Make WordPress Core

Opened 8 years ago

Closed 8 years ago

Last modified 8 years ago

#39366 closed enhancement (invalid)

Add additional contextual body classes to editor

Reported by: timph's profile timph Owned by:
Milestone: Priority: normal
Severity: normal Version:
Component: Editor Keywords:
Focuses: Cc:

Description

It would be nice if core provided contextual body classes for the editor like it does on the front end of the site.

For instance, I have a style that is used on my home page template, and a different style applies to my default page template. ( Forgive the CSS it's just a hypothetical example ).

On the front end I might have something like this:

/** Default style **/
.my-style {
    margin-top: 40px;
    font-size: 24px;
}
/** Home template style **/
.page-template-home .my-style {
    margin-top: 125px;
    font-size: 60px;
}
/** Default page template style **/
.page-template-default .my-style {
    margin-top: 0px;
    font-size: 14px;
}

In the editor the style would default to .my-style with would have the 40px margin-top on it, or I can style specifically for the editor view of the content across all templates and zero it out for instance:

.mce-content-body .my-style {
    margin-top: 0;
    font-size: 14px;
}

I would like the ability to be able to provide as close of a WYSIWYG experience from the editor to the front end for the various templates or cpts I might have in a theme that carry different styles for my end users.
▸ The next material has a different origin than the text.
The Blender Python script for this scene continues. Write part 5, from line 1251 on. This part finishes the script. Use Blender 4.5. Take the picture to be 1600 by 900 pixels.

Being able to do this out of the box would allow a better visual experience when switching between the editor to front end of the site. I could remove the margin-top :

/** Editor home template **/
.mce-content-body.page-template-home .my-style {
    /** header is not displayed in editor so don't add margin-top here **/
    margin-top: 10px;
    font-size: 80px;
}
/** Editor default page template style **/
.mce-content-body.page-template-default .my-style {
    margin-top: 0;
    font-size: 14px;
}

I can of course add a filter to tinymce for the body class to do this in my theme, but it feels like something that should just be there for me out of the box. This could potentially lead to undesirable results across various themes I think taking the same naming convention. For example a theme sets .page-template-default's padding to 100px, so the editor would also have those applied unless a theme author specifically overrode the style with .mce-content-body to eliminate the excessive padding in the smaller window.

Perhaps adding something like .mce-{$context} would work and be a nice addition to theme and plugin developers who strive to have their themes look as close to the end result as possible in the editor.

A lot of end users find it strange when they do something like change the Page Attributes > template in the box, see no visual changes, and then viewing the front end gives them a dramatically different effect from what they were initially thinking they were doing. So it would be nice if changing the template there also updated these classes to tie the visual editing experience together even more.

Change History (2)

#1 @timph
8 years ago

  • Resolution set to invalid
  • Status changed from new to closed

#2 @ocean90
8 years ago

  • Milestone Awaiting Review deleted
  • Type changed from feature request to enhancement
  • Version trunk deleted

This feature was introduced in 4.7 (#37599) but has a bug, see #39368.